I. I want to suggest also that universal love encompasses the entire swelling mass of life under the cosmos. The ethic of ‘do no harm’ can be seen nowhere more clearly than in our consumptive choices. To extend universal love outward is to choose not to consume the flesh of animals with which we share our sphere of existence. Carried forward, this virtue would abolish the consumption of all derivative products of animal bodies so that the welfare of both human beings and animals together can advance toward the ideal. We are healthier and better in spirit with the absence of animal products in our physiological systems but the act of discrimination in consumptive patterns – to exclude animal products from diet and lifestyle – should be based primarily in the concern for and extension of love toward all living beings sharing the terrestrial realm.

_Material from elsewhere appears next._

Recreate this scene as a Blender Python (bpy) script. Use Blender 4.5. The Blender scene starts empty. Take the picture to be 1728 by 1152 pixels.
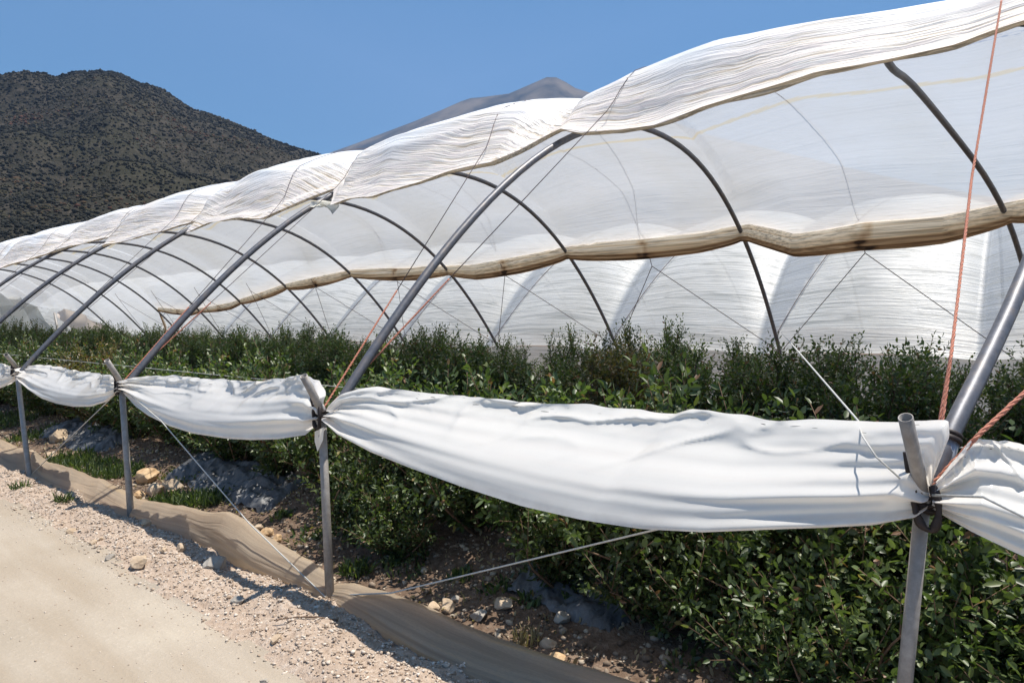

II. On alienation: I might also add that this quality is exacerbated, or at least it seems to be, under neoliberal ideology held at the level of collective consciousness with the virtues of individualism and competition alienating us from each other and justifying this dynamic with the accumulation of capital. In this scenario, capital signifies nothing other than Freedom itself, often figuring in the collective neoliberal consciousness as the means to acquire the freedom to Be who one is – a dream distant enough to retain its mysterious attraction and firmness in consciousness.

Quoted words taken from Weil, written in Casablanca in a letter to “S” at an unknown date. Retrieved from Waiting for God, 1951.